Lo dijo el presidente colombiano Gustavo Petro en su impresionante discurso en la Asamblea General de las Naciones Unidas a fines de setiembre. «Pueblo de Dios no es el pueblo de Israel, ni Estados Unidos, sino que es la humanidad toda.» Y aunque ni se entere ni le sume nada diré que estoy de acuerdo en que somos pueblo elegido. Pero haría más larga esa lista de quienes han pretendido, y siguen pretendiendo serlo con una comprensión muy equivocada del concepto de elección que incorporamos desde nuestra perspectiva bíblica.
Tres mil años antes de Cristo los faraones egipcios se autoproclamaban y eran ilusoriamente reconocidos de una doble naturaleza: humana y divina. En la antigua Roma se celebraba el culto imperial, la veneración a algunos emperadores luego de su muerte. Domiciano fue más allá y se declaró a sí mismo dios mientras aún vivía.
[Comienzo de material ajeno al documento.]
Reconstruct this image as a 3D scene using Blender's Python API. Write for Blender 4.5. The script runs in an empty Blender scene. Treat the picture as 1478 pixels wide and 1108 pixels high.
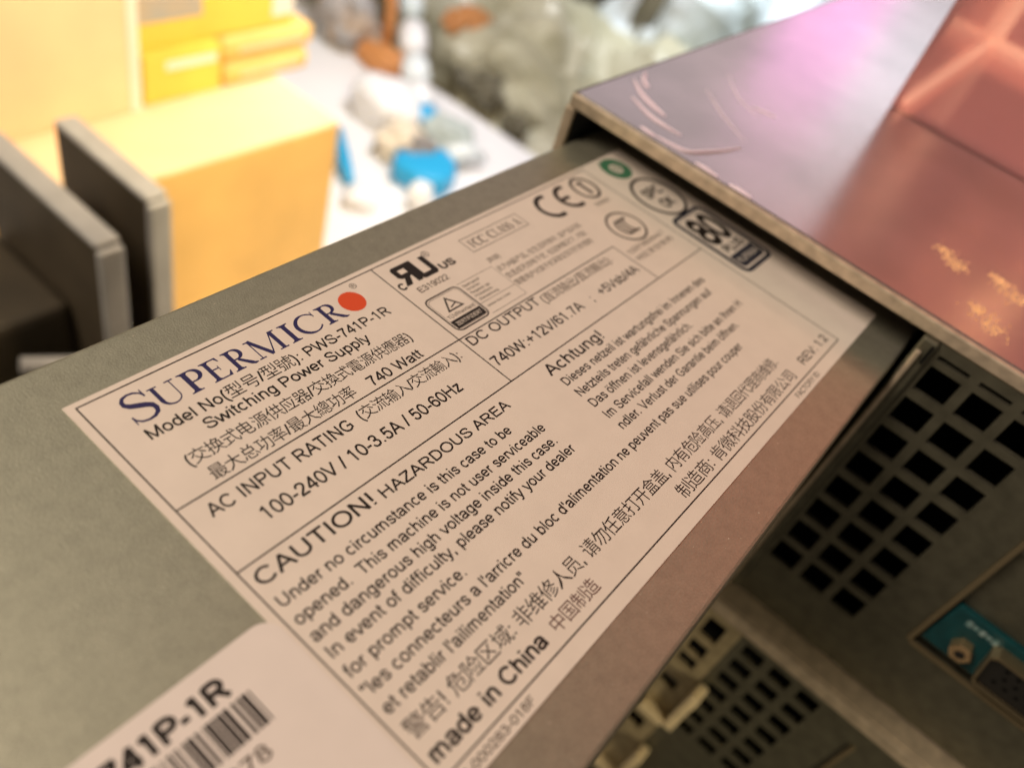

Se dice que provocó un escándalo, yo diría que un saludable escándalo.
En 1959 el sacerdote nicaragüense Ernesto Cardenal escribía que «El Espíritu Santo iniciaba una epifanía posándose sobre Fidel.» Más modernamente en el realismo mágico de la política latinoamericana hubo genocidas que tenían instalada una capilla en la casa de gobierno y mientras ordenaban torturas y desapariciones, se sentían héroes de una cruzada por mandato de Dios.